Il oblige aussi l’évêque de Lausanne à lui remettre d’importantes seigneuries du Pays de Vaud. Il se montre d’une grande dureté avec son frère Thomas II de Piémont dont il écarta les enfants de la succession paternelle. Il promet sa fille Béatrice de Faucigny à l’âge de 8 ans au dauphin Guigues VII de Viennois. Son neveu Boniface meurt en 1263. Bien que ce dernier ait des sœurs, que Thomas, son frère aîné déjà décédé ait des fils, la coutume savoyarde le fait hériter en tant que plus proche parent, la loi de primogéniture au second degré n’étant pas encore établie, il devient alors le 12ème comte de Savoie.

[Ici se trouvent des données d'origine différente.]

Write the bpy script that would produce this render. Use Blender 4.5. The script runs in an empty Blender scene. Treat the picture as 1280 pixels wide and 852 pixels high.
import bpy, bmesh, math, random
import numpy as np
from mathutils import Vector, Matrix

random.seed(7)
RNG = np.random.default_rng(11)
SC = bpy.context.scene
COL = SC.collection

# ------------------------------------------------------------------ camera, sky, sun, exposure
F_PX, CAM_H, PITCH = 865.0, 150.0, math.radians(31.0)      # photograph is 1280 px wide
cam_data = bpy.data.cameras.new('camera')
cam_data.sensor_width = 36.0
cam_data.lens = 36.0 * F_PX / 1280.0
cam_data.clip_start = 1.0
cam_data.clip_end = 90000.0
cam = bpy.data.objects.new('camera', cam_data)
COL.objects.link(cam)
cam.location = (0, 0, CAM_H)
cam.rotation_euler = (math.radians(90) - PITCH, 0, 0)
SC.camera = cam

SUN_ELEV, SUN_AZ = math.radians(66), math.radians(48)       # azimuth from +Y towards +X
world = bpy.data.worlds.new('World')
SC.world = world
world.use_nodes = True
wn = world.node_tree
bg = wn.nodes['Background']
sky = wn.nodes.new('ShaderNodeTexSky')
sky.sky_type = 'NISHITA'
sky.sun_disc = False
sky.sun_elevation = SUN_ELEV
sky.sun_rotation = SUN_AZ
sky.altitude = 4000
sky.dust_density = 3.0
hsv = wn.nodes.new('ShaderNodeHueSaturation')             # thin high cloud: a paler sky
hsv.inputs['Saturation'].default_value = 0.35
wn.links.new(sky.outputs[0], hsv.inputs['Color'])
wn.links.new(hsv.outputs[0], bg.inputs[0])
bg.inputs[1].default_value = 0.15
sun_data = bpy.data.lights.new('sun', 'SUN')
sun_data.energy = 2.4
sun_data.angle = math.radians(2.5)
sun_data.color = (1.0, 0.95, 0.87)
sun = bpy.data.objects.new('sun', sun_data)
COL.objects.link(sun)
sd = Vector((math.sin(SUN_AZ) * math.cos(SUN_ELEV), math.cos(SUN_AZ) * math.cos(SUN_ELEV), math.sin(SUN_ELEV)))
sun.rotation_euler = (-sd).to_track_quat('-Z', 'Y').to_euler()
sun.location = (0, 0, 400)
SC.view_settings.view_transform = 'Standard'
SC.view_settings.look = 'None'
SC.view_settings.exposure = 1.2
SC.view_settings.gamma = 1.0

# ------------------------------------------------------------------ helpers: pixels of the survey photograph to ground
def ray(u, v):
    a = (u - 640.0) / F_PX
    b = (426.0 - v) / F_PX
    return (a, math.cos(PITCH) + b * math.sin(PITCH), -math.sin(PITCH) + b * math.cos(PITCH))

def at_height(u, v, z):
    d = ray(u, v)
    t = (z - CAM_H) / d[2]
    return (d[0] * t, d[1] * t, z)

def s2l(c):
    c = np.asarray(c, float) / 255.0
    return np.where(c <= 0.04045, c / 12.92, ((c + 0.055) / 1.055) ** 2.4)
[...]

Son premier acte fut de convoquer ses barons et de former une armée capable de combattre contre les forces qui avaient vaincu son neveu Boniface. Il passe les Alpes, assiège Turin et bât les Montferrains et les Astésans, châtie les révoltés piémontais qui avaient tué son neveu. Cette campagne éclair lui valût les hommages de nombreux petits fiefs. Par ses apanages et ses conquêtes, les possessions de Pierre II s’étendaient jusqu’au pays de Berne au nord du pays de Vaud. Il entra en conflit dans ce secteur avec le puissant Eberard d’Haubourg, comte de Lauffemberg et comte de Kybourg. Grâce au renfort d’un corps de troupe d’archers que le roi d’Angleterre lui donna, et de plusieurs centaines de combattants bernois, il remporta 2 batailles sanglantes qui sauvèrent la ville de Berne de son ennemi mortel. Les habitants lui jurèrent fidélité et lui donnèrent les revenus des péages, de la monnaie et des greffes. Il rendit à la ville de Berne sa charte de ville libre, la fit agrandir et embellir, ce qui lui fit mériter les titres de « défenseur », de « tuteur », et de « second fondateur » de la ville.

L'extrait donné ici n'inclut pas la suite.